So....here I am driving down the road and thinking about how we learn to count and when different number concepts were incorporated into arithmetic and mathematics. Which gets me to negative numbers. You can conceptualize the natural numbers and fractions (rational numbers), but how do you conceptualize a negative number? When numbers are thought of as quantities, what is a negative quantity? Any ideas out there?
If you have some uncontrollable desire to read about Peano's axioms, there is a good description here at Wikipedia.
9 comments:
"how do you conceptualize a negative number?"
"I owe you $10".
Harvey - Do you need my address to mail the $10?
Nell - I suspect that most people see negative numbers in the way you do and it's a good way of visualizing negatives.

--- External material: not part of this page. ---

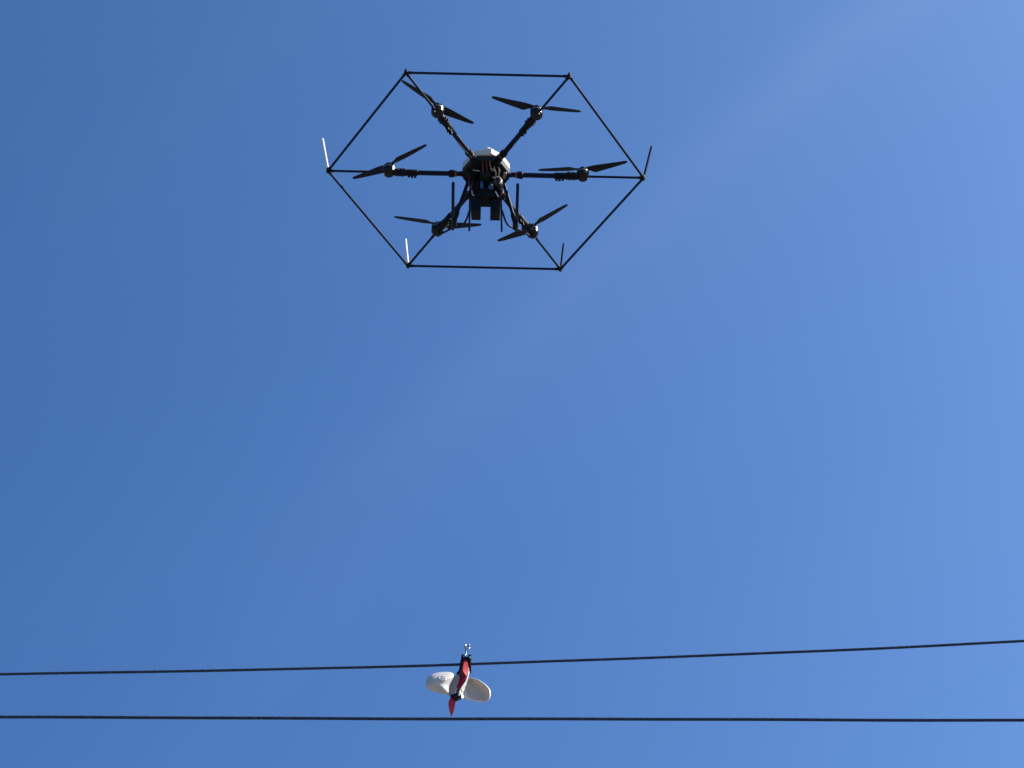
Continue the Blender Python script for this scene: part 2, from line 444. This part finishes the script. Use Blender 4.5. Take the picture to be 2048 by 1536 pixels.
# ------------------------------------------------------------------ power lines (stranded conductors)
def conductor(name, label, y, c, rad, x0=-22, x1=22):
    """seven-strand conductor hanging in a shallow sag; fine steps where one sees it close, coarse beyond"""
    xs = []; x = x0
    while x < x1:
        xs.append(x); x += 0.008 if abs(x) < 4 else 0.03
    xs.append(x1)
    bm = bmesh.new(); n = 24; prev = None
    zc = c[2]
    o0 = Vector((0, y, zc))
    for x in xs:
        z = c[0] * x * x + c[1] * x + .0012 * math.sin(x * 2.3) + .0007 * math.sin(x * 5.1 + 1)
        sl = 2 * c[0] * x + c[1]; nrm = Vector((-sl, 0, 1)).normalized()
        ring = []
        for k in range(n):
            th = 2 * math.pi * k / n
            rr = rad * (.84 + .20 * abs(math.cos(3 * (th - x * 2 * math.pi / .125))) ** .7)
            ring.append(bm.verts.new(Vector((x, 0, z)) + (nrm * math.sin(th) + Vector((0, 1, 0)) * math.cos(th)) * rr))
        if prev:
            for k in range(n): bm.faces.new((prev[k], prev[(k + 1) % n], ring[(k + 1) % n], ring[k]))
        prev = ring
    o = finish(name, bm, M['wire'], angle=60)
    o.location = o0
    o['label'] = label; o['category'] = 'power line'; o['group'] = 'stranded power lines'
    return o
YU = 13.0443
conductor('power_line', 'upper sloping stranded power line with the bird diverter clamped on it', YU, (.004465, .03951, 10.8676), .0073)
conductor('power_line', 'lower level stranded power line running just under the red tail of the diverter', YU - .35, (.000225, -.003656, 10.2693), .0081)

# ------------------------------------------------------------------ bird flight diverter hanging on the upper line
KX, KZ = .0003125, .000377         # metres per drawing unit
div = thing('bird_diverter', 'red and white winged bird diverter clamped on the upper power line', 'bird diverter', loc=(-.2476, YU, 10.8615))
def P(X, Y): return ((X - 945) * KX, (487 - Y) * KZ)
def PV(X, Y, y): a = P(X, Y); return Vector((a[0], y, a[1] + y * .708))

def dplate(bm, pts, y0, y1): plate(bm, [(P(*p)[0], P(*p)[1] + y0 * .708) for p in pts], y0, y1)

# eyelet at the top
bm = bmesh.new()
torus(bm, PV(972, 196, 0), .0140, .0046, (.35, -.8, .45), squash=1.15)
eye = finish('eyelet', bm, M['steel'], div)
bm = bmesh.new()
tube(bm, [PV(948, 335, 0), PV(952, 290, 0), PV(956, 250, 0)], [.0052, .0042, .0046], 12); sphere(bm, PV(946, 226, -.004), .0058, seg=14); sphere(bm, PV(1000, 168, -.003), .0066, seg=14)
finish('eyelet_stem', bm, M['steel'], eye)
# clamp jaws around the wire
bm = bmesh.new()
dplate(bm, ((878, 322), (910, 320), (914, 372), (925, 410), (905, 450), (890, 520), (880, 600), (850, 650), (800, 660), (798, 642), (838, 592), (852, 490), (868, 400)), -.018, .018)
finish('clamp_jaw', bm, M['black'], div, smooth=False, bevel=.002)
bm = bmesh.new()
dplate(bm, ((1004, 328), (1022, 322), (1046, 332), (1046, 410), (1036, 470), (1046, 520), (1048, 575), (1030, 600), (1000, 560), (990, 480), (970, 410), (985, 370)), -.018, .018)
finish('clamp_jaw', bm, M['black'], div, smooth=False, bevel=.002)
bm = bmesh.new(); dplate(bm, ((905, 372), (940, 362), (1000, 366), (1000, 425), (975, 432), (945, 398), (918, 430), (900, 425)), -.022, .016)
tube(bm, [PV(1012, 345, -.026), PV(1012, 345, .024)], .006, 10); tube(bm, [PV(893, 350, -.024), PV(893, 350, .024)], .006, 10)
finish('clamp_bridge', bm, M['black'], div, smooth=False, bevel=.002)
bm = bmesh.new(); tube(bm, [PV(1016, 330, -.012), PV(1020, 400, -.022)], .0034, 10); sphere(bm, PV(930, 345, -.014), .006, (1.1, .7, .9), seg=12)
finish('clamp_steel', bm, M['steel'], div)

def leaf(bm, left, right, ridge, y_edge, y_back):
    """a blade-like body given by matching left, ridge and right points (X, Y[, depth])"""
    rows = []
    for l, c, r in zip(left, ridge, right):
        rows.append([bm.verts.new(PV(l[0], l[1], l[2] if len(l) > 2 else y_edge)), bm.verts.new(PV(c[0], c[1], c[2])), bm.verts.new(PV(r[0], r[1], r[2] if len(r) > 2 else y_edge)), bm.verts.new(PV(c[0], c[1], y_back))])
    for a, b in zip(rows, rows[1:]):
        for k in range(4): bm.faces.new((a[k], a[(k + 1) % 4], b[(k + 1) % 4], b[k]))
    bm.faces.new(rows[0]); bm.faces.new(rows[-1][::-1])
# red body strip
bm = bmesh.new()
leaf(bm, [(928, 408), (908, 455), (895, 530), (872, 620), (850, 700), (848, 780), (828, 860), (803, 940), (786, 1015)],
         [(950, 410, -.012), (978, 455, -.018), (998, 530, -.026), (1004, 620, -.034), (985, 710, -.030), (958, 785, -.026), (898, 868), (842, 935), (815, 1015)],
         [(936, 405, -.014), (924, 455, -.024), (914, 530, -.035), (910, 610, -.046), (965, 700, -.044), (940, 780, -.040), (884, 864, -.034), (832, 938, -.028), (808, 1015, -.020)], -.016, -.004)
body = finish('body', bm, M['red_plastic'], div, angle=25)
bm = bmesh.new()
torus(bm, PV(905, 690, -.043), .010, .0024, (.2, -1, -.2), 20, 6)
finish('screw_ring', bm, M['black'], body)
# red tail
bm = bmesh.new()
leaf(bm, [(700, 1062), (678, 1110), (668, 1170), (676, 1240), (690, 1300), (706, 1345), (716, 1385)],
         [(790, 1075), (790, 1110), (784, 1170), (772, 1240), (757, 1300), (742, 1345), (724, 1385)],
         [(722, 1066, -.014), (704, 1110, -.018), (694, 1170, -.020), (696, 1240, -.018), (704, 1300, -.014), (713, 1345, -.010), (718, 1388, -.007)], -.006, .006)
finish('tail', bm, M['red_plastic'], div, angle=25)
# hub with two bolts
bm = bmesh.new()
face = Matrix.Rotation(R(90), 3, 'X')
for X, Y, r in ((740, 1045, .0152), (846, 1080, .0138)): lathe(bm, [(r * .8, .0), (r, .004), (r, .024), (r * .86, .030), (r * .6, .031)], PV(X, Y, 0), 24, face)
box(bm, PV(795, 1058, -.010), (.022, .030, .030)); sphere(bm, PV(800, 1090, -.010), .0125, (1.1, 1, 1))
hubo = finish('pivot_hub', bm, M['gloss'], div)
for X, Y in ((742, 1046), (848, 1080)):
    bm = bmesh.new(); lathe(bm, [(.0058, .028), (.0058, .032), (.003, .034)], PV(X, Y, 0), 16, face); finish('pivot_bolt', bm, M['white_and_glint'], hubo)

def dish(bm, rings):
    """rings of (X, Y, depth) with equal counts, outermost first; last one is filled"""
    vv = [[bm.verts.new(PV(*p)) for p in r] for r in rings]
    n = len(vv[0])
    for a, b in zip(vv, vv[1:]):
        for k in range(n): bm.faces.new((a[k], a[(k + 1) % n], b[(k + 1) % n], b[k]))
    return vv
def shrink(pts, c, f, y): return [(c[0] + (p[0] - c[0]) * f, c[1] + (p[1] - c[1]) * f, y) for p in pts]
def solid(o, t, sub=2, off=1):
    s = o.modifiers.new('thickness', 'SOLIDIFY'); s.thickness = t; s.offset = off
    if sub:
        m = o.modifiers.new('round', 'SUBSURF'); m.levels = sub; m.render_levels = sub

# right wing: a shallow cup seen from its hollow side
OUT = [(1005, 712), (1100, 737), (1205, 782), (1305, 858), (1376, 935), (1374, 1050), (1342, 1130), (1272, 1152), (1130, 1132), (1000, 1108), (868, 1080), (905, 880)]
INN = [(1002,732),(1093,755),(1193,801),(1290,876),(1357,945),(1353,1046),(1323,1110),(1258,1129),(1123,1108),(1008,1080),(972,1026),(968,850)]
bm = bmesh.new()
LIP = [.002, .004, .005, .006, .006, .002, -.006, -.009, -.009, -.009, -.008, -.004]
MID = [(x * .25 + u * .75, y * .25 + v * .75) for (x, y), (u, v) in zip(OUT, INN)]
dish(bm, [[(x, y, .016) for x, y in OUT], [(x, y, l + .001) for (x, y), l in zip(OUT, LIP)], [(x, y, l) for (x, y), l in zip([(x * .93 + u * .07, y * .93 + v * .07) for (x, y), (u, v) in zip(OUT, INN)], LIP)],
          [(x, y, -.002) for x, y in MID], [(x, y, .012) for x, y in INN]])
rw = finish('wing', bm, M['wing_white'], div, label='right wing showing its hollow side and white rim')
solid(rw, .0016, 2)
bm = bmesh.new()
cR = (1165, 950)
rr = [[(x, y, .010) for x, y in INN], shrink(INN, cR, .93, .018), shrink(INN, cR, .75, .026), shrink(INN, cR, .45, .031), shrink(INN, cR, .15, .032)]
vv = dish(bm, rr); bm.faces.new(vv[-1])
pn = finish('wing_panel', bm, M['wing_panel'], rw, angle=80); solid(pn, .0025, 1)
bm = bmesh.new(); sphere(bm, PV(1115, 1020, .030), .006, (.9, .5, 1.1), seg=12); finish('panel_stud', bm, M['wing_white'], rw)
# inner white arm of the right wing, rising along the red body
bm = bmesh.new()
leaf(bm, [(985, 556, -.012), (990, 630, -.010), (968, 715, -.010), (938, 785, -.010), (872, 875, -.010), (832, 950, -.008), (842, 1005, -.004), (884, 1070, .0)],
         [(1024, 572, -.008), (1019, 636, -.008), (1004, 720, -.008), (982, 800, -.006), (970, 890, .004), (968, 970, .008), (974, 1025, .008), (1000, 1088, .0)],
         [(996, 556, -.026), (1000, 632, -.032), (984, 716, -.037), (956, 787, -.042), (896, 880, -.046), (852, 955, -.042), (862, 1012, -.030), (900, 1074, -.014)], -.014, .004)
finish('wing_root', bm, M['white'], rw, angle=25)
bm = bmesh.new(); box(bm, PV(890, 950, -.040), (.003, .003, .034), Matrix.Rotation(R(-10), 3, 'Y')); finish('moulded_slot', bm, M['grey_plastic'], rw)

# left wing: the same cup seen from its bulging side
OUTL = [(345, 690), (430, 656), (540, 637), (650, 634), (742, 646), (772, 690), (748, 750), (704, 830), (672, 900), (692, 1015), (600, 1004), (480, 974), (385, 945), (310, 915), (282, 850), (298, 760)]
bm = bmesh.new(); cL = (500, 800)
rr = [[(x, y, -.012) for x, y in OUTL], [(x, y, -.032) for x, y in OUTL], shrink(OUTL, cL, .93, -.046), shrink(OUTL, (480, 800), .74, -.064), shrink(OUTL, (470, 800), .45, -.078), shrink(OUTL, (465, 795), .15, -.083)]
vv = dish(bm, rr); bm.faces.new(vv[-1])
lw = finish('wing', bm, M['wing_back'], div, angle=80, label='left wing showing its bulging milky side')
solid(lw, .003, 2)
bpy.context.view_layer.update()
dg = bpy.context.evaluated_depsgraph_get()
hit, hp, hn, _ = lw.evaluated_get(dg).ray_cast(PV(565, 735, -.30), Vector((0, 1, .708)).normalized())
if not hit: hp, hn = PV(565, 735, -.066), Vector((0, -1, .4)).normalized()
if hn.y > 0: hn = -hn
bm = bmesh.new(); lathe(bm, [(.022, -.006), (.022, .002), (.020, .0035), (.015, .0035), (.013, .001), (.008, .001), (.007, .004), (.003, .005)], hp, 24, hn.to_track_quat('Z', 'Y').to_matrix())
finish('wing_boss', bm, M['wing_white'], lw)
bm = bmesh.new()
dplate(bm, ((786, 676), (840, 668), (848, 740), (832, 830), (806, 860), (776, 960), (738, 992), (692, 1005), (668, 935), (652, 852), (700, 832), (746, 752)), -.036, -.006)
finish('wing_root', bm, M['grey_plastic'], lw, smooth=False, bevel=.003)
bm = bmesh.new(); dplate(bm, ((768, 868), (806, 858), (788, 985), (732, 990), (742, 950)), -.032, -.022)
finish('pivot_arm', bm, M['wing_white'], lw, smooth=False, bevel=.002)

Mathematically, they're simply integers less than zero, an extension to the set of natural numbers in order to allow equations like x - y = z to have meaningful solutions for all values of x and y.
(Wikipedia http://en.wikipedia.org/wiki/Negative_and_non-negative_numbers)
I guess those darn mathematicians just had to try and make it more difficult for students to understand the concept. *bg*
Oddly enough I have always visualized it on a ruler or number line if you prefer with 0 in the middle and the positives on the right and negatives on the left. But really I don't actually "think" too much about them - so far as I'm concerned... they just "are". You do a mathmatical formula and end up in the negative numbers... do a different one and end up positive. (You know this is much harder to explain than it is to simply accept *grin*)
Teresa - I have the number line mental model. I wonder if this is a result of studying math? Might make an interesting research question. hmmmmm......
Future Master's Thesis?... Doctoral Dissertation? LOL!
Why does everyone suggest master's thesis or doctoral dissertation everytime I ask a question? Sheesh
I'm more like Teresa, I see charts and graphs in my head with negatives and postives. I think this has something to do with classes I took in college(That you continue to give me flashbacks to, and not the good kind!).
As for the thesis, I think it's just due to the nature of the question. Most people I've met don't think in math.
I tend to visualize negative numbers along a numberline, too. Mostly because that's how they were first presented to me in school.